Photo Credit: Sarah Barclay

Story originally published by The Daily Republic 

A group of women from Mitchell, South Dakota, have spent decades helping hundreds of people in need across the world. They never see the people they help, but they can feel them every time they pick up a needle and thread.

"It's so wonderful," Piecemakers, a group of 12-15 sewers, member Anita Stevenson told The Daily Republic. "The joy of stitching together to make something for the needy."

Every Tuesday, the women work vigorously from 9 a.m. to noon making quilts, typically completing two every week. Most of the finished quilts are sent to the Lutheran World Relief, an international organization that aides in disaster relief and sustainable development, but the Piecemakers have donated to their community as well.

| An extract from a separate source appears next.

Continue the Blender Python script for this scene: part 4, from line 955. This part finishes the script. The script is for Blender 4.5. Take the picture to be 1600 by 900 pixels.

Many women in the group have been stitching together for up to 20 years, and have created a bond that is now irreplaceable. They accept people of all ages and welcome sewers of every level. Group member Janet Drewes found herself unable to leave after she donated fabric to the Piecemakers a year ago, and now looks forward to the time together every week to give back.

"They needed someone to cut fabric, so I never left," she said. "…I can't imagine a child being cold. I just can't."

In addition to quilts, members of the group have also made pillowcase dresses for girls in Africa, prayer shawls for local families, and both personal care kits and school kits for elementary students in the Mitchell area. Each contribution they make, brings the women that much closer to one another.

"I don't have a mom, but I have several moms right here," Piecemakers member Janet Drewes said. "They are a fun group of ladies to work with. There is never a dull moment here."